Can you take me through the life cycle of an application at Georgia Tech?

It's pretty easy to self-manage the application since it's all online. So when applicants hit the submit button, the recommenders are e-mailed a form to fill out. The only thing students physically turn in is GMAT scores. I do a preliminary review, and we may even go ahead and start scheduling some interviews based on that. Once the interviews are completed and we have transcripts in, then we meet as an admissions committee and make the decision.

What are some common mistakes that candidates make in their applications?

I think again, while I wouldn't say this is common, I do see it occasionally. With the essays, applicants sometimes try to fit one essay into multiple schools' essay questions. Another big one is not answering the question or not doing spell-check. I don't think it's a big issue, but there are times when they say, "I'm looking forward to the Emory MBA program," and I say, "Well I hope you get into the Emory MBA program." Sometimes we also get weak choices in recommendations.

What kind of person would be a good fit at Georgia Tech?

I would say that Georgia Tech students, whether they are undergrads or MBAs, have the reputation of being very hardworking problem solvers. They typically don't have that stereotypical MBA attitude, and they're willing to get in and get their hands dirty even if they're not engineers. We try to teach students how to think like engineers, teaching them how to pay attention to detail and how to be problem solvers. The type of person we're looking for is willing to come here and do the work and get involved and to be in that MBA career development office on a regular basis.

What percentage of the student body comes from an engineering background?

Fifty-five percent come from an engineering or computer science background, 30% are liberal arts students, and the rest come from undergraduate business degrees. I think engineers are very attracted to Georgia Tech. Our niche areas are operations management, information technology, management, entrepreneurship in technology commercialization, and computer science.

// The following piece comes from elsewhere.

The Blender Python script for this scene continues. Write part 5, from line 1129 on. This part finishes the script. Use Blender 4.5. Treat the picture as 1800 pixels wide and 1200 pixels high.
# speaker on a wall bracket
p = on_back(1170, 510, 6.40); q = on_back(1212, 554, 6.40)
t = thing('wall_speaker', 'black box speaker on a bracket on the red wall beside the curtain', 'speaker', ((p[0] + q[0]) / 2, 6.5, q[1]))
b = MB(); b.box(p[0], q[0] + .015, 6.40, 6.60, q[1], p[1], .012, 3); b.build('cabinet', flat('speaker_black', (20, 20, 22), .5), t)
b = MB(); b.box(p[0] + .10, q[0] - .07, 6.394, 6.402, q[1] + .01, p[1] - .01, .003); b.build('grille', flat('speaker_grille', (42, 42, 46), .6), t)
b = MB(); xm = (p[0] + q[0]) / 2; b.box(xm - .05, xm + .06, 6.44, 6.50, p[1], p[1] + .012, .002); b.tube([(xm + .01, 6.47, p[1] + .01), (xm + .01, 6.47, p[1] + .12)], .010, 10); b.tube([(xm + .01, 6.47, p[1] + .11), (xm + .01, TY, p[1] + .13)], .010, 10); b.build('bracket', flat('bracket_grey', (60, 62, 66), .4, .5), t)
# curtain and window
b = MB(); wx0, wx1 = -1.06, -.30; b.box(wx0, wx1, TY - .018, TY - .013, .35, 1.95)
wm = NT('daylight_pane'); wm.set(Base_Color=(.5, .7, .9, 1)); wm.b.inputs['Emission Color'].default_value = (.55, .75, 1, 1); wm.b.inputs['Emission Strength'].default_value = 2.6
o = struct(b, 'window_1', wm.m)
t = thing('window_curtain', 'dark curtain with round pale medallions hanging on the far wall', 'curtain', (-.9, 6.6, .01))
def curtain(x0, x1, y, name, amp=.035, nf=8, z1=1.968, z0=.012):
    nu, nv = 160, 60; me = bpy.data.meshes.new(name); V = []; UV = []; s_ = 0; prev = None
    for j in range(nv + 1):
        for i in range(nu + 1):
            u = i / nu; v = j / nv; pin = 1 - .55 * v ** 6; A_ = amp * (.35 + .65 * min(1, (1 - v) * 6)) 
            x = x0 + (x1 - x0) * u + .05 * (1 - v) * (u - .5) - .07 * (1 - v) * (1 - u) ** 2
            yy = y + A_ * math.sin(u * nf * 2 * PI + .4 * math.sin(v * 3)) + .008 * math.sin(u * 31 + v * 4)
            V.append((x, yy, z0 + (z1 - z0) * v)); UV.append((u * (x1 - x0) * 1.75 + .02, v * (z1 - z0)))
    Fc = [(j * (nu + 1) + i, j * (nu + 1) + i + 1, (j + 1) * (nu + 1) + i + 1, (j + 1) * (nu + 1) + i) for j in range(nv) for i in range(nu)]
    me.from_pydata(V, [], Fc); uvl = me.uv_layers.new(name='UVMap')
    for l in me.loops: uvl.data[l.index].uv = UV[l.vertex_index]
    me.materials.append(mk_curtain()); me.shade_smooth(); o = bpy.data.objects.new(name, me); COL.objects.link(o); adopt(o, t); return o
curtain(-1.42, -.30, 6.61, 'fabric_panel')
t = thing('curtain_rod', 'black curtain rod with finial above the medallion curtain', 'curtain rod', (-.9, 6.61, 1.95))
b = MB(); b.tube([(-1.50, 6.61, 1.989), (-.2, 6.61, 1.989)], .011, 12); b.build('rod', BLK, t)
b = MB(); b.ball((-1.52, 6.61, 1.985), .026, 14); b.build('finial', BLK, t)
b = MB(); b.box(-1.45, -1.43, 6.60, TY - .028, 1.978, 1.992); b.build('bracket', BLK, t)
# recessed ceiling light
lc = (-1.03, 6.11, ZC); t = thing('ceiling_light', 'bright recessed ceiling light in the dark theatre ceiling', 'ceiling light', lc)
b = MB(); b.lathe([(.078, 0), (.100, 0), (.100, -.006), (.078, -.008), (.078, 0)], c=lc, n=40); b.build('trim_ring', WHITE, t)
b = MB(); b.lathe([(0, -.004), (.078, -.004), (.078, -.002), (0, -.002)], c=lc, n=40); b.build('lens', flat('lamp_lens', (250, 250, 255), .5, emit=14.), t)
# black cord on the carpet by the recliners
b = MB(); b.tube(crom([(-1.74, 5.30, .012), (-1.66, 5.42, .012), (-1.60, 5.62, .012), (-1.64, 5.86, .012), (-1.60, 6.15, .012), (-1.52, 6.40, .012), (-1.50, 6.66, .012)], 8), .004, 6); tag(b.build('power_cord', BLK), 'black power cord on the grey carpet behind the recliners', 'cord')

Can you describe someone you admitted recently who is a surprising fit, someone who didn't fit the "profile?"

We had a young lady, she was a public school teacher who was teaching middle school math. One reason she chose Georgia Tech is because she wanted to shore up those quantitative skills and have that credential to be technical and quantitative in nature, and she was really interested in organizational behavior and marketing.

During her first semester, she went to a networking event, went up to a gentleman with a Chick-fil-A tie, and he gave her a coupon that said "Have a free Chick-fil-A sandwich on Bob." It didn't have his contact information or title, but she held on to it and contacted him later. It turns out he was the chief operating officer, and he got her an internship with them. She graduated to get a job there. She's someone who kind of came in with a little bit of a different background and was very successful at Georgia Tech.

Are there any stereotypes about Georgia Tech that you'd like to disprove?

A lot of people get the impression that you have to be an engineer to be part of the program. We could enroll a whole class of engineers, but they wouldn't learn anything from each other. In our second-year class, we had three people with fine arts degrees. People are intimidated by the strong quantitative skill and math they'll have to do when they get here. The program is small, and one word that really describes our MBA program is the students are very collaborative; they really enjoy working together. I know of students who will take hours out of their schooling to help a student struggling in a class or with an intern. The myth that we want to dispel is that we're just for engineers, and that's just not true.